É assim que Pedro Dias descreve a sua fuga, de um forma que, segundo João Luís Campos, transparecia tranquilidade por não ter de se esconder mais. O fugitivo não quis falar acerca dos crimes de que é suspeito, mas negou a autoria dos homicídios. Um jornalista perguntou-lhe se estava preparado para cumprir uma pena de 25 anos de cadeia. Resposta:

De maneira nenhuma. Não pode de maneira nenhuma acontecer uma coisa dessas. Acredito que as coisas vão ser esclarecidas. Tenho provas, tenho a convicção de que conseguirei mostrar de que realmente há aqui muitos equívocos.

Sobre o que se passou na noite dos crimes em Aguiar da Beira, Pedro Dias pediu aos jornalistas para perguntarem ao agente da GNR, que “terá certamente mais a dizer sobre o que me fizeram do que eu terei a dizer sobre isso”, deixa no ar.

Tiros ao ar

Pedro Dias acusou ainda a polícia de o ter “perseguido como um animal” e de o querer morto. Daí não se ter entregue mais cedo. Chegou a receber uma chamada de um sargento que o ameaçou.

Ameaçou-me logo de morte. Disse logo que eu corria risco de vida, logo no primeiro telefonema que me fez.

Houve um momento em conta ter estado escondido dentro de um depósito de água, ao qual alguns agentes se encostaram. Ouviu-os dizer que tinham de o matar “porque já estava a dar muito trabalho”. Também viu uma ambulância chegar para socorrer um GNR ferido com uma arma durante as buscas.

Davam tiros para qualquer moita, para qualquer sítio onde não tivessem visibilidade. E tanto é que, às duas por três, um deles chegou a ser ferido.

Roubou meio frango e pensou ter ouvido a voz da filha

Como sobreviveu durante 28 dias? Com 60 euros no bolso e muita imaginação, contou. Comeu castanhas, kiwis e nozes. E meio frango roubado da arca de um amigo. Foi às compras a alguns supermercados. Lavava-se nos rios, o que o ajudou a manter-se são.

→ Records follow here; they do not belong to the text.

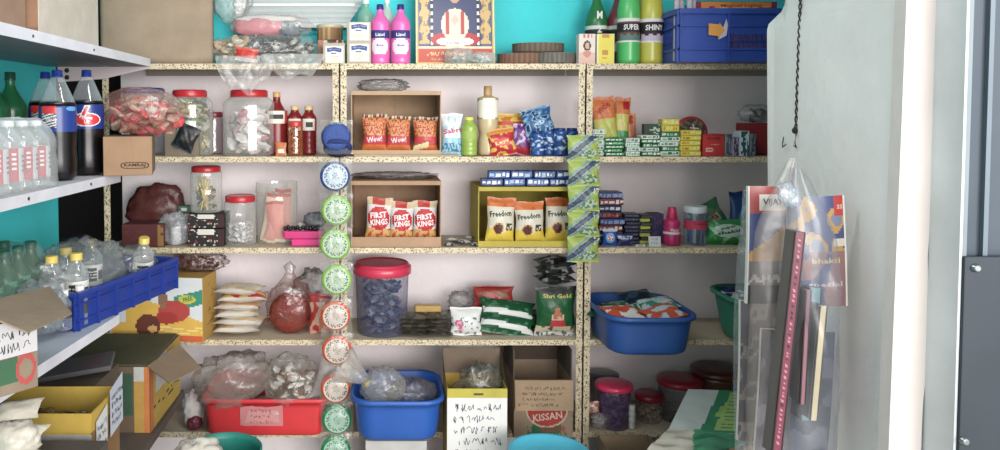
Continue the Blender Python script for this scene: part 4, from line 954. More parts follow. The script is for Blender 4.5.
# ================================================================== third shelf, middle bay
open_box(351, 441, 181, 247, z3, 3.015, .27, (196, 154, 120), 'lower open brown carton holding three red and white packets', lp=10)
def fk(u, v):
    c = (226, 220, 216)
    if ((u-.5)/.46)**2+((v-.56)/.25)**2 < 1: c = (204, 26, 36)
    elif v < .34: c = (222, 170, 96) if noise.noise(Vector((u*7, v*8, 3))) > -.15 else (200, 80, 50)
    elif v > .84: c = (200, 60, 50) if .2 < u < .7 else (214, 190, 150)
    if v < .06: c = (206, 60, 50)
    return c
for k, (a0, a1, p0) in enumerate(((364, 390, 196), (389, 413, 200), (412, 437, 199))):
    Y = 3.06; w, h = wid(a0, a1, Y, z3), Zp(p0, Y)-z3-.012
    g = pouch(w, h, .05, fk, 130+k, texts=[('FIRST', .48, .63, .62, .13, (248, 240, 240), .14), ('KINGS', .52, .48, .66, .13, (248, 240, 240), .14)], nu=20, nv=26)
    thing('snack_packet', ['left red and white packet in the lower open brown carton', 'middle red and white packet in the lower open brown carton', 'right red and white packet in the lower open brown carton'][k], 'packet', (X((a0+a1)/2, Y, z3), Y, z3+.0045), g.mesh('snack_packet', 'foil'), rot=(D2R(-5), D2R([4, 2, 1][k]), 0), group='red and white packets in the open carton')
m = bag(.34, .16, .025, (104, 92, 84), 140, .25, power=.5)
thing('brown_sheet', 'dusty brown plastic sheet crumpled on the lower open carton', 'plastic sheet', (X(395, 3.12, z3), 3.14, Zp(181, 3.015)+.001), m.mesh('brown_sheet', 'haze'))
for k in range(7):
    g = lie(pouch(.045, .05, .012, design([('blot', k, 3, .05, (40, 60, 110)), ('band', .4, .55, (210, 214, 100))], (214, 220, 224)), 141+k, nu=8, nv=8))
    thing('shampoo_sachet', 'small blue and white sachet between the brown and yellow cartons, %s from the left' % NTH[k], 'packet', (X(449+k*4.5, 3.05, z3), 3.05+.05*(k % 3), z3+.0125*(k % 2)), g.mesh('shampoo_sachet', 'foil'), rot=(0, 0, k*1.3), group='sachets between the two open cartons')
YEL = (206, 184, 60)
zy3 = Zp(187, 3.015)
open_box(478, 576, 187, 247, z3, 3.015, .27, YEL, 'yellow open carton holding sunflower oil pouches', inner=(176, 146, 84), lp=6)
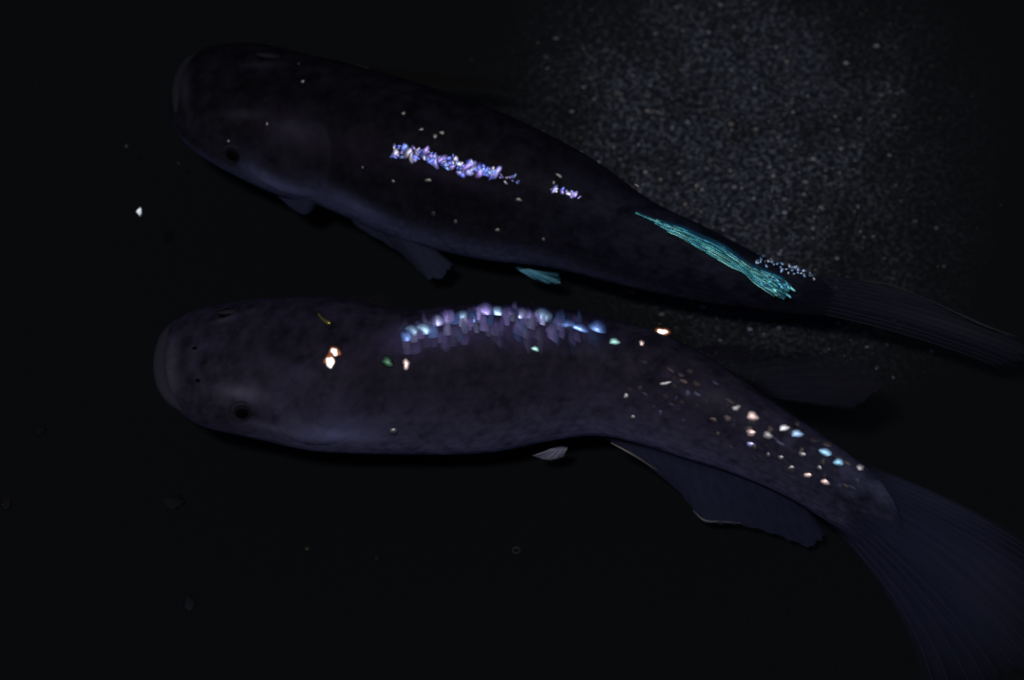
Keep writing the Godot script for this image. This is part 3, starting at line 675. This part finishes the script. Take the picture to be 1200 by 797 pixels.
# ---------------------------------------------------------------- specks adrift in the water and on the floor
func build_specks() -> void:
	var g := "pale specks in the dark water"
	# x, y, height, half sizes, colour, label
	var rows := [
		[163, 248, 9.0, 4.6, 6.6, Color(0.85, 0.92, 1.0), 0.42, "bright white three-cornered speck left of the two fish"],
		[148, 171, 4.0, 1.7, 1.8, Color(0.20, 0.20, 0.20), 0.6, "tiny grey speck above the bright white speck"],
		[209, 191, 3.0, 1.6, 1.5, Color(0.08, 0.08, 0.09), 0.6, "faint speck by the upper fish's lower lip"],
		[360, 643, 0.1, 2.4, 1.8, Color(0.13, 0.10, 0.06), 0.6, "tiny brownish speck on the floor below the lower fish's belly"],
		[442, 653, 0.1, 3.0, 4.0, Color(0.030, 0.030, 0.036), 0.7, "dim grey speck right of the brownish speck"],
		[203, 588, 0.1, 12.0, 8.0, Color(0.021, 0.022, 0.027), 0.9, "soft dim flake on the floor below the lower fish's head"],
		[222, 708, 0.1, 6.0, 8.0, Color(0.028, 0.030, 0.040), 0.8, "dim bluish flake near the bottom of the picture"],
		[8, 589, 0.1, 6.0, 9.0, Color(0.024, 0.022, 0.024), 0.9, "dim flake cut by the left edge of the picture"],
		[46, 504, 0.1, 7.0, 5.0, Color(0.020, 0.020, 0.027), 0.9, "very faint flake left of the lower fish's mouth"]]
	for r in rows:
		var shape: ArrayMesh
		if r[0] == 163: shape = flake()
		else: shape = oval(r[3], minf(r[3], r[4]) * 0.4, r[4] / sin(deg_to_rad(ELEV)), 0.7, 7, 12, int(r[0]))
		var o := put(numbered("floating_speck" if r[2] > 1.0 else "floor_flake"), shape, mat(r[5], r[6], 0.7 if r[0] == 163 else 0.0, 0.3), self)
		o.position = at(r[0], r[1], r[2])
		tag(o, r[7], "speck" if r[2] > 1.0 else "flake", g)
	var ring := []
	for i in 15: ring.append(Vector3(cos(TAU * i / 14.0) * 4.0, 0, sin(TAU * i / 14.0) * 4.0) * STEP)
	var b := put("ring_flake", tube(ring, [1.3, 0.9, 1.5, 1.2], 6), mat(Color(0.06, 0.055, 0.055), 0.6), self)
	b.position = at(605, 645, 0.06)
	tag(b, "tiny dim ring lying on the floor below the lower fish's pelvic fin", "flake", g)

func flake() -> ArrayMesh:                                             # a three-cornered chip, thick in the middle
	var v := PackedVector3Array()
	var rim := [Vector2(1.5, -6.2), Vector2(3.6, -3.0), Vector2(3.8, 2.0), Vector2(2.4, 5.6), Vector2(0.4, 6.2), Vector2(-2.2, 3.2), Vector2(-4.6, 0.6), Vector2(-3.2, -2.4)]
	for ring in 7:
		var r: float = [0.0, 0.6, 0.85, 1.0, 1.0, 0.8, 0.0][ring]
		var y: float = [1.3, 1.25, 1.15, 0.5, -0.5, -1.2, -1.3][ring]
		for p in rim:
			v.append((Vector3.RIGHT * p.x * r - lift * p.y * r + back * y) * STEP)
	return grid_mesh(7, 8, v, true)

Nos primeiros dias de fuga, ainda ponderou fugir para o estrangeiro mas não conseguia deixar a família. “O amor que tenho pelos filhos, pelos meus pais, pelo resto da minha família, não seria suportável estar afastado deles sem saber notícias”.

Assim tentou manter-se perto eles, em Arouca. Pedro Dias tinha conseguido, recentemente, a guarda da filha de 10 anos. Rondou a sua escola numa tentativa de matar saudades.

Tentei ouvir a voz da minha filha na escola, no meio de todas as outras. Imaginei que ouvi e fez-me bem.